Janine: Yes, that was beautiful. Another point in favor of the language (and the book more generally) is that I didn’t notice anachronisms.

How did you feel about the pacing, Jennie? For me the book was a little slow. Heathcliff’s chapters absorbed me more than Catherine’s.

Jennie: It felt meandering about one-third of the way in. But I was somewhat absorbed because honestly I did not know how dark it might go – there was some tension for me about how closely it would follow the original.

Janine: Yes. I wanted to describe the plot better (there’s creativity as well as thoughtfulness in it and I have more thoughts than that) but the less said about it the better, because of spoilers.

Jennie: As a non-fan of Wuthering Heights, What Souls Are Made Of actually made me like Cathy and Heathcliff. For that reason, it deserves a B+.

Janine: You know, I don’t measure whether a book is good or not by whether the characters are likeable (sometimes I even prefer them unlikable).
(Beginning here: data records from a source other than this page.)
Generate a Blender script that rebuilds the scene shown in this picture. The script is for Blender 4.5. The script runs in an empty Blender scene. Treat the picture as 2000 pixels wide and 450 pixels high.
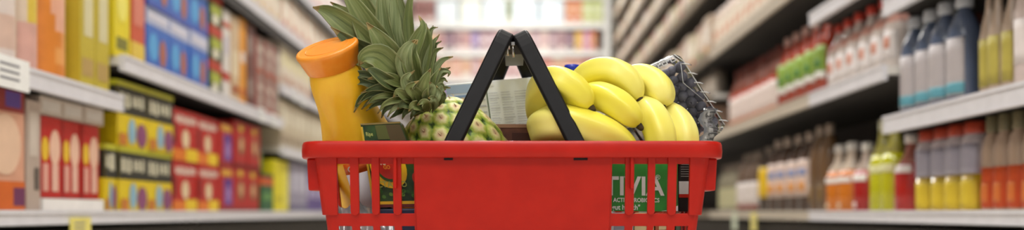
import bpy, math, random
from mathutils import Vector, Matrix
random.seed(7)
PI = math.pi
SC = bpy.context.scene
COL = SC.collection
F = 1750.0          # focal length in photo pixels
ZC = 0.155          # eye height
W = 0.95            # half width of the aisle (price rails)
WP = 0.965          # product fronts

def P(px, py, Y):
    return Vector(((px - 1000) * Y / F, Y, ZC + (415 - py) * Y / F))

# ------------------------------------------------------------------ materials
def lin(c):
    c /= 255.0
    return c / 12.92 if c <= 0.04045 else ((c + 0.055) / 1.055) ** 2.4
def rgb(h):
    if isinstance(h, str):
        h = h.lstrip('#')
        h = tuple(int(h[i:i + 2], 16) for i in (0, 2, 4))
    return (lin(h[0]), lin(h[1]), lin(h[2]), 1.0)
MATS = {}
def mat(h, rough=0.5, metal=0.0, noise=0.0, coat=0.0, scale=30.0, spec=0.5):
    key = (str(h), rough, metal, noise, coat, scale, spec)
    if key in MATS: return MATS[key]
    m = bpy.data.materials.new('paint_' + str(h).strip('#').replace('(', '').replace(')', '').replace(', ', '_'))
    m.use_nodes = True
    nt = m.node_tree; b = nt.nodes['Principled BSDF']
    c = rgb(h)
    b.inputs['Base Color'].default_value = c
    b.inputs['Roughness'].default_value = rough
    b.inputs['Metallic'].default_value = metal
    b.inputs['Coat Weight'].default_value = coat
    b.inputs['Specular IOR Level'].default_value = spec
    tc = nt.nodes.new('ShaderNodeTexCoord')
    n = nt.nodes.new('ShaderNodeTexNoise'); n.inputs['Scale'].default_value = scale
    n.inputs['Detail'].default_value = 3
    nt.links.new(tc.outputs['Object'], n.inputs['Vector'])
    a = max(noise, 0.04)
    r = nt.nodes.new('ShaderNodeValToRGB')
    r.color_ramp.elements[0].position = 0.3; r.color_ramp.elements[1].position = 0.7
    r.color_ramp.elements[0].color = (c[0] * (1 - a), c[1] * (1 - a), c[2] * (1 - a), 1)
    r.color_ramp.elements[1].color = (min(1, c[0] * (1 + a)), min(1, c[1] * (1 + a)), min(1, c[2] * (1 + a)), 1)
    nt.links.new(n.outputs['Fac'], r.inputs['Fac'])
    nt.links.new(r.outputs['Color'], b.inputs['Base Color'])
    MATS[key] = m
    return m
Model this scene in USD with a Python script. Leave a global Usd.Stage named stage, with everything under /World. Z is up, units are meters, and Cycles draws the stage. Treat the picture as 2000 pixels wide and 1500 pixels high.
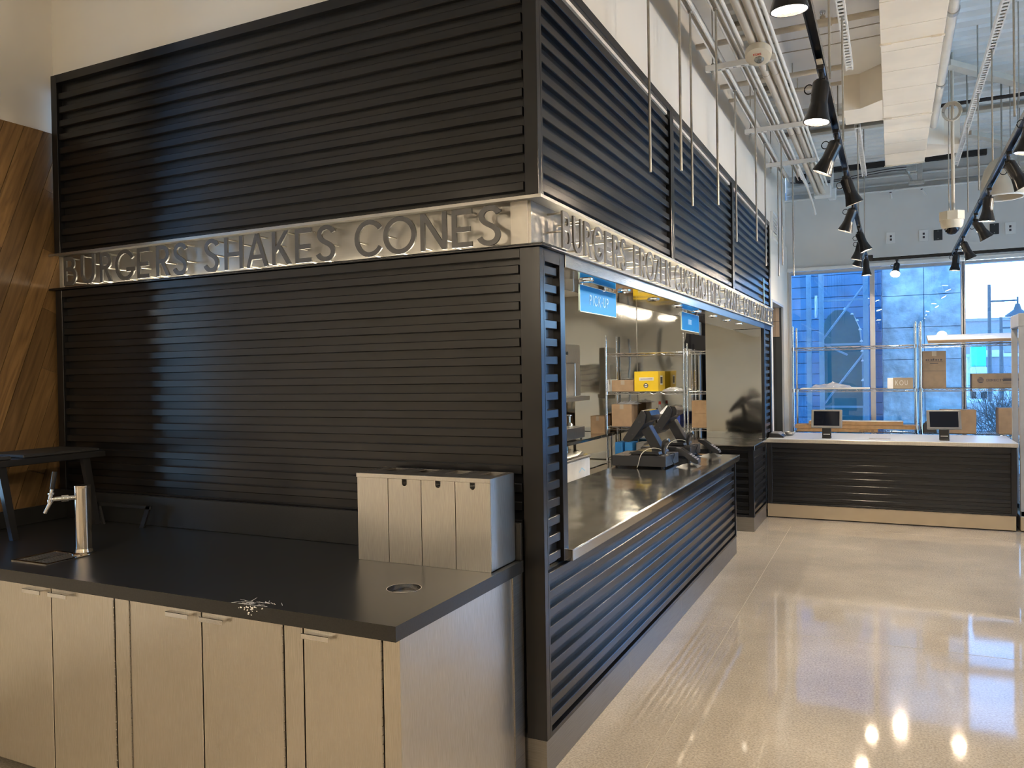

And yet, in this book I enjoyed the fact that they were.

Spoiler: Show

The relationship played out in more healthy way, and while I wouldn’t want that in Wuthering Heights, I did want it here. And I like that I got what I wanted.

What Souls are Made Of wasn’t, and couldn’t be (by the nature of what it aims for), the kind of larger-than-life story the source material is, but ultimately it has to be judged on its own merits, as a 2022 YA historical that is also in conversation with and an homage to a literary classic. And on that basis, it’s a good book. B for me.